--- Exercise brief ---
Would you quote the material below from its first line through the line containing "return tuple(int(h[i:i +", exactly and with both ends included?

--- Source data ---
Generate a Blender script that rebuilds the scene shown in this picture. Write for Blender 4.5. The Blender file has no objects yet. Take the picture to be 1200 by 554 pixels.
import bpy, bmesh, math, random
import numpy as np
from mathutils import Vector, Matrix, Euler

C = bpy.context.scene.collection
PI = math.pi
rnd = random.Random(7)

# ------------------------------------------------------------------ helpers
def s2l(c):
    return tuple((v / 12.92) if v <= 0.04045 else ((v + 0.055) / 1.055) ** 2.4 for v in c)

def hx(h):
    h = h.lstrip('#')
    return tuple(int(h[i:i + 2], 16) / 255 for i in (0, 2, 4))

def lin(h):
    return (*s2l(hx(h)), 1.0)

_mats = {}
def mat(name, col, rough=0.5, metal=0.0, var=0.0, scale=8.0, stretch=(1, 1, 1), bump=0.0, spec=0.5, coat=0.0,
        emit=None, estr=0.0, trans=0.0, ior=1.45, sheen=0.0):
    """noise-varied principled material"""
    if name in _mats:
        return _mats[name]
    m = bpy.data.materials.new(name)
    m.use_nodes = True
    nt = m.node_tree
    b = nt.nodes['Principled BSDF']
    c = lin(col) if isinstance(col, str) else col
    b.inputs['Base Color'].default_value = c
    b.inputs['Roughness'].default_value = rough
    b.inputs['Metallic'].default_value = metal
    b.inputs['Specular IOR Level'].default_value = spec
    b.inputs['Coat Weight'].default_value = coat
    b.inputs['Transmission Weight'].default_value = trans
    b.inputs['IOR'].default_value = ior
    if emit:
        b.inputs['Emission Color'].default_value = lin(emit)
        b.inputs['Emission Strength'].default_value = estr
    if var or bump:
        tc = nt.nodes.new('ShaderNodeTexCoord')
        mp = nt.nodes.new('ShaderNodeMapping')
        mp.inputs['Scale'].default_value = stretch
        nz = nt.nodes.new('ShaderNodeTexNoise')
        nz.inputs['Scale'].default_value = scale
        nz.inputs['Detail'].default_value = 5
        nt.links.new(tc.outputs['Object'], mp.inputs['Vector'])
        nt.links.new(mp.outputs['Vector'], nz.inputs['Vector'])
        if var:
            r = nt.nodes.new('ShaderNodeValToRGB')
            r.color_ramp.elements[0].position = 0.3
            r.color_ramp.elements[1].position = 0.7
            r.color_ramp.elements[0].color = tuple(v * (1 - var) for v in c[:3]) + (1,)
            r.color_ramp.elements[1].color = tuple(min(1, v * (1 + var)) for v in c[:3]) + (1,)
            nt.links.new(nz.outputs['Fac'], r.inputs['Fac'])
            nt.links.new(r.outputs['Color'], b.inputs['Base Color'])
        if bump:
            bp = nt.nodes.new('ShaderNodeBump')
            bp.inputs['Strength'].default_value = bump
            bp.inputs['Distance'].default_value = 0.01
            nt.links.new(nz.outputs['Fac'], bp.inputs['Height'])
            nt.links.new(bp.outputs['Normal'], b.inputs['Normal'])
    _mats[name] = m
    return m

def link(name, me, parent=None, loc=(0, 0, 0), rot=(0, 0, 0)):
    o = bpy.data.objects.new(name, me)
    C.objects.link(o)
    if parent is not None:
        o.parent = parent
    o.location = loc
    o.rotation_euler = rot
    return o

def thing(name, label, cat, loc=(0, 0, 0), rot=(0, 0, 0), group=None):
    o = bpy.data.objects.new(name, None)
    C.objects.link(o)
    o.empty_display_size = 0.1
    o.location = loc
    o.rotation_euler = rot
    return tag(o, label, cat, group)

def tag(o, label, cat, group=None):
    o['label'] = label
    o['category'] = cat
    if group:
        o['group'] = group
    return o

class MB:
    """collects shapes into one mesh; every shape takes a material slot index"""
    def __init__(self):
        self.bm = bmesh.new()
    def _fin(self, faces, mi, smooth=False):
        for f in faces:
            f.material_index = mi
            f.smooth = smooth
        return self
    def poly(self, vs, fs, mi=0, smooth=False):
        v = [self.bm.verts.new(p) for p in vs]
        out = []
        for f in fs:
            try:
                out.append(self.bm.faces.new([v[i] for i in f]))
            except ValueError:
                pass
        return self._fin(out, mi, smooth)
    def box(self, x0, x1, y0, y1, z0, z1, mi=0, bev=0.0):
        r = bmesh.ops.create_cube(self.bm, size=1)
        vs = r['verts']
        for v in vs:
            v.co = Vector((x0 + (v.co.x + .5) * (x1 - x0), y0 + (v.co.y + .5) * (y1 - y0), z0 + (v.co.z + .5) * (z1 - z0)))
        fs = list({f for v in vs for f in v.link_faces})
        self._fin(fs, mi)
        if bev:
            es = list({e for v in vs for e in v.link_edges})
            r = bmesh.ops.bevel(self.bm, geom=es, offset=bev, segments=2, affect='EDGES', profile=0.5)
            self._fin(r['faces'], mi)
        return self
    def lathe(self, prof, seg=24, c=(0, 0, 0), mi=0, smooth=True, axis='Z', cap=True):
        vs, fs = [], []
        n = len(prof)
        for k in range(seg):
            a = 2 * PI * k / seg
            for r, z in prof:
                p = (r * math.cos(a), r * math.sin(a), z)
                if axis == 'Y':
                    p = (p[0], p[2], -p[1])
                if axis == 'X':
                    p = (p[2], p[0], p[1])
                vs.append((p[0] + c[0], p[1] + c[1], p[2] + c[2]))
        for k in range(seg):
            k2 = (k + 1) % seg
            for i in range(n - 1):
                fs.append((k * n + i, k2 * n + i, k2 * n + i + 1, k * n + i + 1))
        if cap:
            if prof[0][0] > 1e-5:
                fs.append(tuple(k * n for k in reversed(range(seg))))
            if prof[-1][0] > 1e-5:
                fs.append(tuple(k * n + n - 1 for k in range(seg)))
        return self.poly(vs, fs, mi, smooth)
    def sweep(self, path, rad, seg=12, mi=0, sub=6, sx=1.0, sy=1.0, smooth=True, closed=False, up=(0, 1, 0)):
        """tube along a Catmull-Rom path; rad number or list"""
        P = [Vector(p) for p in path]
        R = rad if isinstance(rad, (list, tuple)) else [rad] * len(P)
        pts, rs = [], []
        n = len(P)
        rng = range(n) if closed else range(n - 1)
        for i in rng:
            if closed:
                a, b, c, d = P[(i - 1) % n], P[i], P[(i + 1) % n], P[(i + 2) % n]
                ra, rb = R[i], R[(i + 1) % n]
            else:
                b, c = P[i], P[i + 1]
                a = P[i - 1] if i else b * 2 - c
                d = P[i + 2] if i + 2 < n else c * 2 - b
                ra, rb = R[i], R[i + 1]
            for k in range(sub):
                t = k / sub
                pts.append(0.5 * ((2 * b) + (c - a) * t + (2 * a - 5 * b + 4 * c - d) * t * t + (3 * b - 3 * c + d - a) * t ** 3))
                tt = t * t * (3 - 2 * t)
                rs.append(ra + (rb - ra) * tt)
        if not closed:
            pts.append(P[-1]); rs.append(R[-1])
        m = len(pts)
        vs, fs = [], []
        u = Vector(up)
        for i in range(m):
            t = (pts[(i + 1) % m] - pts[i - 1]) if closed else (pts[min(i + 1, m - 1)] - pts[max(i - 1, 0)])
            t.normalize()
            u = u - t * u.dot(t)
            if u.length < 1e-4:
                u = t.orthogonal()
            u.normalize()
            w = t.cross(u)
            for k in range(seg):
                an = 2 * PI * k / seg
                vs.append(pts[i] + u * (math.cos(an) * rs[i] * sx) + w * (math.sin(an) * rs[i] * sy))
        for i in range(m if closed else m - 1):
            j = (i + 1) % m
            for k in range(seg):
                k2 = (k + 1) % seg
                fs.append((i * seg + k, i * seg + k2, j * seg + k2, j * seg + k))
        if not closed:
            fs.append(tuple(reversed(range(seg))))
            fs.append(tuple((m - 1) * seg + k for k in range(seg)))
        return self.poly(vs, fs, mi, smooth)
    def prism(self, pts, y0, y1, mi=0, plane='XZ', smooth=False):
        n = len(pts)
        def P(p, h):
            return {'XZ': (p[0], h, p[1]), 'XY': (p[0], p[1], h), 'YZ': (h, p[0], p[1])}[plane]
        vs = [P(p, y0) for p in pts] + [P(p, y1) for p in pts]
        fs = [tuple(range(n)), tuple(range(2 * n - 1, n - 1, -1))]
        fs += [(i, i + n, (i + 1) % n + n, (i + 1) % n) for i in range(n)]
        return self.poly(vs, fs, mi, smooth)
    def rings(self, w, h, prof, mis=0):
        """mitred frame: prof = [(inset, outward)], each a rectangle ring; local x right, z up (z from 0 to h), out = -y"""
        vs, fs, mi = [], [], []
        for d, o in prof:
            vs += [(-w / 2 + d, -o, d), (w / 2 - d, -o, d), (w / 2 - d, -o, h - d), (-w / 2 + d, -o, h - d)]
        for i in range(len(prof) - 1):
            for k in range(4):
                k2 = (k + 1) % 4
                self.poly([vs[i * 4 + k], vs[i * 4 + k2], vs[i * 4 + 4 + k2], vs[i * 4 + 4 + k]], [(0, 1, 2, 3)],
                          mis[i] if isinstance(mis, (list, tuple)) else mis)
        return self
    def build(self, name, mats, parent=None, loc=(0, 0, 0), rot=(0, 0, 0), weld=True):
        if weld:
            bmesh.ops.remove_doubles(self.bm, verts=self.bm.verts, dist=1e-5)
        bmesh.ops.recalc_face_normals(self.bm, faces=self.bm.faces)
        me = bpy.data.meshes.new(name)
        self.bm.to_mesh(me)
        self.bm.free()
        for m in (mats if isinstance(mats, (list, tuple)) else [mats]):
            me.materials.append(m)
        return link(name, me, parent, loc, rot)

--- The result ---
Generate a Blender script that rebuilds the scene shown in this picture. Write for Blender 4.5. The Blender file has no objects yet. Take the picture to be 1200 by 554 pixels.
import bpy, bmesh, math, random
import numpy as np
from mathutils import Vector, Matrix, Euler

C = bpy.context.scene.collection
PI = math.pi
rnd = random.Random(7)

# ------------------------------------------------------------------ helpers
def s2l(c):
    return tuple((v / 12.92) if v <= 0.04045 else ((v + 0.055) / 1.055) ** 2.4 for v in c)

def hx(h):
    h = h.lstrip('#')
    return tuple(int(h[i:i + 2], 16) / 255 for i in (0, 2, 4))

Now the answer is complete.